Ceci dit, la stratégie luxembourgeoise, après une phase initiale sur les ressources de l’espace, continue de chercher à atteindre une taille critique et concentre des centres de recherche, qui favorisent l’émergence d’un écosystème d’experts très qualifiés. Ce qui se manifeste aussi dans les structures de recherche, qu’elles soient à l’Université du Luxembourg (3) ou au Luxembourg Institute of Science and Technology (4) ou même au sein du premier centre de recherche au monde dédié aux ressources de l’espace (Esric).
Comme dans le secteur de la défense, où le Luxembourg va devoir investir massivement pour remplir ses obligations vis-à-vis de l’Otan, voire plus si l’ex- et futur président américain, Donald Trump, «invitait» ses alliés à aller plus loin que 2% du PIB chacun – 2% du RNB pour le Luxembourg. «Nous avons plusieurs projets dans ce domaine. Il y a le Luxembourg Cyber Defence Cloud –LCDC (Ndlr: un cloud privé accessible donc via un réseau privé et non via internet hébergé dans des centres de données sécurisés situés au pays. L’enveloppe budgétaire est de 250 millions d’euros jusqu’en 2035). Depuis 2021, nous opérons le Cyber Range de la Défense luxembourgeoise, un environnement d’entraînement utilisé pour la formation continue d’experts cyber», confiait la ministre de la Défense, Yuriko Backes, dans l’interview qu’elle nous a accordée lundi. «Luxinnovation, en collaboration avec la Direction de la défense, a réalisé un mapping de toutes les sociétés au Luxembourg qui sont actives dans le domaine de la défense, soit de manière directe, soit de manière indirecte. Ensemble, nous avons publié le catalogue ‘Luxembourg Industry and Research Capabilities for Security & Defence’ en juin dernier à l’occasion du salon international Eurosatory pour la défense et la sécurité terrestres et aériennes, événement durant lequel le Luxembourg avait un stand.»
Avec 67 acteurs du spatial, selon notre décompte à partir du répertoire de l’Agence spatiale luxembourgeoise, et 1.500 personnes qui y travaillent, dont une moitié chez SES, évidemment l’écosystème est petit. Tout le monde a compris qu’Étienne Schneider parti, les ambitions d’accueillir à court terme 150 entreprises sont devenues un vœu pieu.

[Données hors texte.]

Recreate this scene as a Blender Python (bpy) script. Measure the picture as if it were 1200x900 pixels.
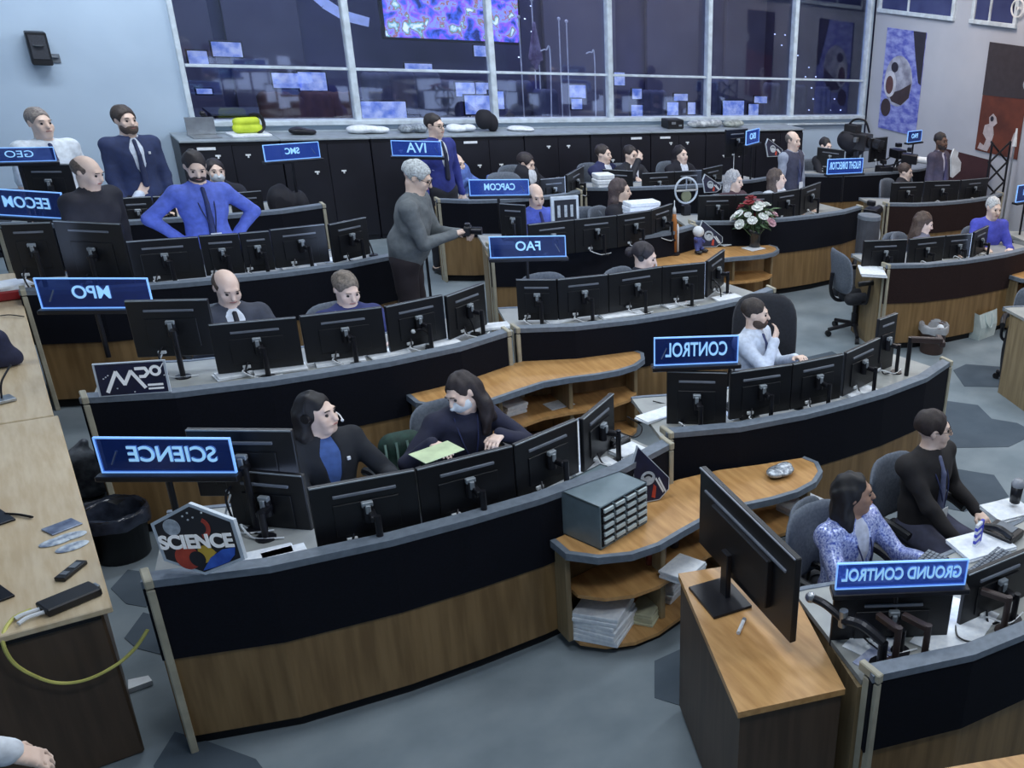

Sauf que le décompte rétropédale dès qu’on rentre dans le dur des informations: cette année, outre le fait qu’on ne sache plus si Kleos Space a trouvé un repreneur ou reste officiellement en faillite, Xstream Engineering a été placée en liquidation et . Il est aussi difficile de garantir la pérennité des entités au Luxembourg de grands groupes internationaux, soumis aux desideratas de leur direction générale souvent loin de Luxembourg: malgré des résultats financiers «compliqués», iSpace Luxembourg n’est pas menacée puisque sa maison mère lui a ouvert une ligne de crédit de 10 millions d’euros pour boucher les trous; les dettes d’EarthLab (consolidées dans Leonardo Spa) ou les difficultés de quelques-uns des autres acteurs, passés par des refinancements de leur actionnaire principal ou par des ambitions à la baisse, montrent combien l’équilibre est aussi précaire que les rêves d’espace sont grands.
Mi-novembre, une des stars luxembourgeoises, Spire, a annoncé vendre ses activités maritimes à Kpler pour environ 241 millions de dollars afin de rembourser toutes ses dettes en cours et pouvoir investir dans des opportunités de croissance à court terme. La transaction comprend un prix d’achat de 233,5 millions de dollars et 7,5 millions de dollars pour des services sur une période de 12 mois, après la clôture. Soit 5,8 fois le chiffre d’affaires généré par l’entreprise au cours des 12 derniers mois. Spire conservera son réseau de satellites, sa technologie et son infrastructure et continuera à servir ses clients des services aéronautiques, météorologiques et spatiaux, ainsi que la partie existante du portefeuille de clients du gouvernement américain dans le secteur maritime. Ce mardi, on apprend que le CEO Peter Platzer fait un pas de côté et restera executive chairman mais en faisant monter sa directrice opérationnelle, Theresa Condor, au poste de CEO. Le fondateur restera, lui, sur la sécurisation d’opportunités majeures pour stimuler la stratégie de croissance de la société.